Word for word, copy all the data and drop the pictures.

(Information supplied):
#####
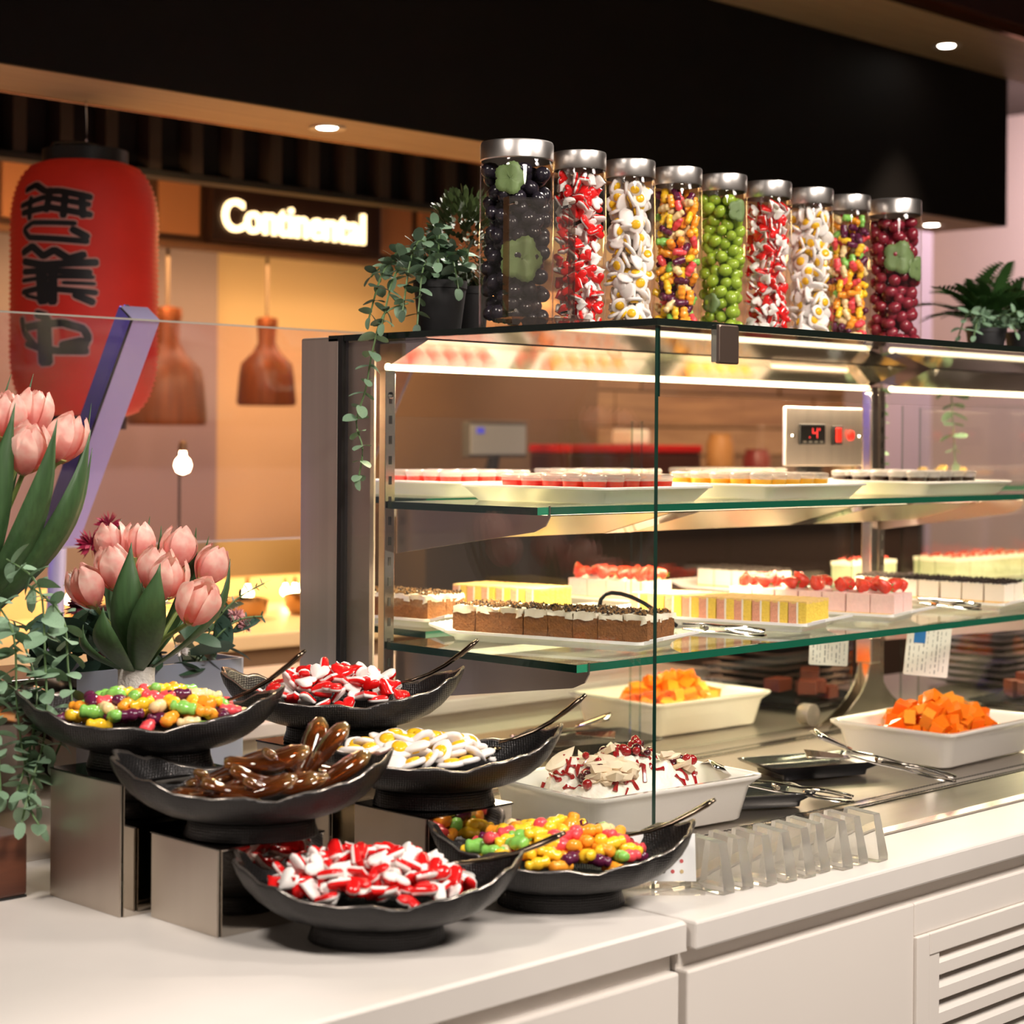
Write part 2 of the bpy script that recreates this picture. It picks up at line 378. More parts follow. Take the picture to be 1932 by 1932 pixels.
# brush characters: strokes in image-like units (x right, y down), drawn on the cylinder wall
def strokes(rows, grow, mi, lift, mb):
    va = math.atan2(-1, -1)                       # direction towards the customer aisle
    for pts, wd in rows:
        hw = (wd / 2 + grow)
        P = [Vector((a, b)) for a, b in pts]
        for i in range(len(P) - 1):
            p, q = P[i], P[i + 1]; d = q - p; n_ = max(2, int(d.length / 18) + 1)
            dd = d.normalized(); nn = Vector((-dd.y, dd.x))
            p, q = p - dd * hw * .6, q + dd * hw * .6
            vs = []
            for k in range(n_ + 1):
                c = p.lerp(q, k / n_); e = 1. if 0 < k < n_ else .6
                for sg_ in (-1, 1):
                    u = c + nn * sg_ * hw * e
                    xx, yy = (u.x - 590) / 3.716, (u.y - 1000) / 3.716
                    z = LH / 2 + .02 - yy * .001231
                    ang = va + (xx * .001231) / LW
                    r = lan_r(max(0, min(LH, z))) + lift
                    vs.append((r * math.cos(ang), r * math.sin(ang), z))
            mb.add(vs, [(2 * k, 2 * k + 1, 2 * k + 3, 2 * k + 2) for k in range(n_)], mi)
G = [([(240, 410), (330, 380), (420, 430), (530, 430), (740, 470)], 46), ([(210, 520), (420, 470), (600, 500), (730, 520)], 40),
     ([(230, 570), (460, 540), (740, 590)], 44), ([(300, 470), (300, 610)], 44), ([(460, 420), (440, 560)], 50), ([(570, 440), (560, 600)], 50), ([(680, 450), (690, 600)], 50),
     ([(250, 680), (330, 640), (640, 650)], 34), ([(250, 690), (300, 740), (720, 770)], 40), ([(620, 690), (720, 740)], 50),
     ([(240, 840), (330, 800), (420, 870), (500, 830), (600, 890), (700, 860)], 52), ([(250, 900), (420, 930), (780, 910)], 50), ([(250, 970), (500, 970), (740, 980)], 44),
     ([(240, 1030), (520, 1010), (760, 1010)], 30), ([(400, 930), (420, 1170)], 90), ([(490, 950), (490, 1180)], 70), ([(560, 1050), (770, 1055)], 26),
     ([(240, 1110), (400, 1085), (780, 1115)], 40), ([(640, 1130), (760, 1180)], 50), ([(270, 1130), (400, 1160)], 26),
     ([(230, 1290), (260, 1380), (360, 1480), (520, 1510), (720, 1510)], 50), ([(270, 1350), (420, 1330), (560, 1320), (700, 1360), (730, 1420), (690, 1500)], 54),
     ([(370, 1260), (440, 1280), (470, 1340)], 60), ([(430, 1360), (440, 1580)], 110), ([(560, 1480), (690, 1450)], 70), ([(280, 1460), (420, 1500)], 40)]
mo = MB(); strokes(G, 11, 0, .0022, mo); ob('character_outline', mo, mat('outline_pale', (.62, .30, .26), .6), lt)
mo = MB(); strokes(G, 0, 0, .0032, mo); ob('character_lettering', mo, mat('ink_black', (.010, .008, .010), .45), lt)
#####
(Task response):
Write part 2 of the bpy script that recreates this picture. It picks up at line 378. More parts follow. Take the picture to be 1932 by 1932 pixels.
# brush characters: strokes in image-like units (x right, y down), drawn on the cylinder wall
def strokes(rows, grow, mi, lift, mb):
    va = math.atan2(-1, -1)                       # direction towards the customer aisle
    for pts, wd in rows:
        hw = (wd / 2 + grow)
        P = [Vector((a, b)) for a, b in pts]
        for i in range(len(P) - 1):
            p, q = P[i], P[i + 1]; d = q - p; n_ = max(2, int(d.length / 18) + 1)
            dd = d.normalized(); nn = Vector((-dd.y, dd.x))
            p, q = p - dd * hw * .6, q + dd * hw * .6
            vs = []
            for k in range(n_ + 1):
                c = p.lerp(q, k / n_); e = 1. if 0 < k < n_ else .6
                for sg_ in (-1, 1):
                    u = c + nn * sg_ * hw * e
                    xx, yy = (u.x - 590) / 3.716, (u.y - 1000) / 3.716
                    z = LH / 2 + .02 - yy * .001231
                    ang = va + (xx * .001231) / LW
                    r = lan_r(max(0, min(LH, z))) + lift
                    vs.append((r * math.cos(ang), r * math.sin(ang), z))
            mb.add(vs, [(2 * k, 2 * k + 1, 2 * k + 3, 2 * k + 2) for k in range(n_)], mi)
G = [([(240, 410), (330, 380), (420, 430), (530, 430), (740, 470)], 46), ([(210, 520), (420, 470), (600, 500), (730, 520)], 40),
     ([(230, 570), (460, 540), (740, 590)], 44), ([(300, 470), (300, 610)], 44), ([(460, 420), (440, 560)], 50), ([(570, 440), (560, 600)], 50), ([(680, 450), (690, 600)], 50),
     ([(250, 680), (330, 640), (640, 650)], 34), ([(250, 690), (300, 740), (720, 770)], 40), ([(620, 690), (720, 740)], 50),
     ([(240, 840), (330, 800), (420, 870), (500, 830), (600, 890), (700, 860)], 52), ([(250, 900), (420, 930), (780, 910)], 50), ([(250, 970), (500, 970), (740, 980)], 44),
     ([(240, 1030), (520, 1010), (760, 1010)], 30), ([(400, 930), (420, 1170)], 90), ([(490, 950), (490, 1180)], 70), ([(560, 1050), (770, 1055)], 26),
     ([(240, 1110), (400, 1085), (780, 1115)], 40), ([(640, 1130), (760, 1180)], 50), ([(270, 1130), (400, 1160)], 26),
     ([(230, 1290), (260, 1380), (360, 1480), (520, 1510), (720, 1510)], 50), ([(270, 1350), (420, 1330), (560, 1320), (700, 1360), (730, 1420), (690, 1500)], 54),
     ([(370, 1260), (440, 1280), (470, 1340)], 60), ([(430, 1360), (440, 1580)], 110), ([(560, 1480), (690, 1450)], 70), ([(280, 1460), (420, 1500)], 40)]
mo = MB(); strokes(G, 11, 0, .0022, mo); ob('character_outline', mo, mat('outline_pale', (.62, .30, .26), .6), lt)
mo = MB(); strokes(G, 0, 0, .0032, mo); ob('character_lettering', mo, mat('ink_black', (.010, .008, .010), .45), lt)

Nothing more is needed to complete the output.